§ **Goal**
What lines of the data hold the string "scene"? Pull each one out.

§ **Material**
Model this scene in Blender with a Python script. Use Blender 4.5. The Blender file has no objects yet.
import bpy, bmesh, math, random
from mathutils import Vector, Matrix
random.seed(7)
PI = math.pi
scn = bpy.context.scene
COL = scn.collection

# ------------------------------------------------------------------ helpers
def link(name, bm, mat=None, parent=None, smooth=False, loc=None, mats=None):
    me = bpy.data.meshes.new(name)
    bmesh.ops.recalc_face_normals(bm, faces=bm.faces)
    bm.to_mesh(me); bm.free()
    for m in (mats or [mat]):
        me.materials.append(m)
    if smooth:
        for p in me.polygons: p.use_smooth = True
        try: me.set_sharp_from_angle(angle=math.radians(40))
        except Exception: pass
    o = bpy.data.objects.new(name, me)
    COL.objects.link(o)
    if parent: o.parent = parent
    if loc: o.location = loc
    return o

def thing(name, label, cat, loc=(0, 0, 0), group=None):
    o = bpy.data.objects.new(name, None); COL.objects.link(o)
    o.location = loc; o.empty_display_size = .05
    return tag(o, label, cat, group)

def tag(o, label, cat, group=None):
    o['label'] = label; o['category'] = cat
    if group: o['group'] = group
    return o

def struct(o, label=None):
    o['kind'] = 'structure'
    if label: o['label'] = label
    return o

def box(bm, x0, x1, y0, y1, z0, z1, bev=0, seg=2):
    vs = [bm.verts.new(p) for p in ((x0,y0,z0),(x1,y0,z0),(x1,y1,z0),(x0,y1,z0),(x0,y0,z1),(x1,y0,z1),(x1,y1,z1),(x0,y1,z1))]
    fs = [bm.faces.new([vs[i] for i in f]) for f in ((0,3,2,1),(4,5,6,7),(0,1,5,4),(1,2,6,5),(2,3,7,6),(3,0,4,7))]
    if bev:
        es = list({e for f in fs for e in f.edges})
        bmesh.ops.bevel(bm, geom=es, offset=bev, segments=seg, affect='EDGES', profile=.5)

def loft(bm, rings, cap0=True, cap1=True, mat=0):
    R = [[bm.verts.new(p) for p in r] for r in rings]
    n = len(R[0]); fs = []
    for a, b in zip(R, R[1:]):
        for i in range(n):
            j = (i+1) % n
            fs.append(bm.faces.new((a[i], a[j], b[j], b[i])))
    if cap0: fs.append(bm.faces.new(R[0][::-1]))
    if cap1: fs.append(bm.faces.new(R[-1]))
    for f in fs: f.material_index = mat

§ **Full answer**
Model this scene in Blender with a Python script. Use Blender 4.5. The Blender file has no objects yet.
scn = bpy.context.scene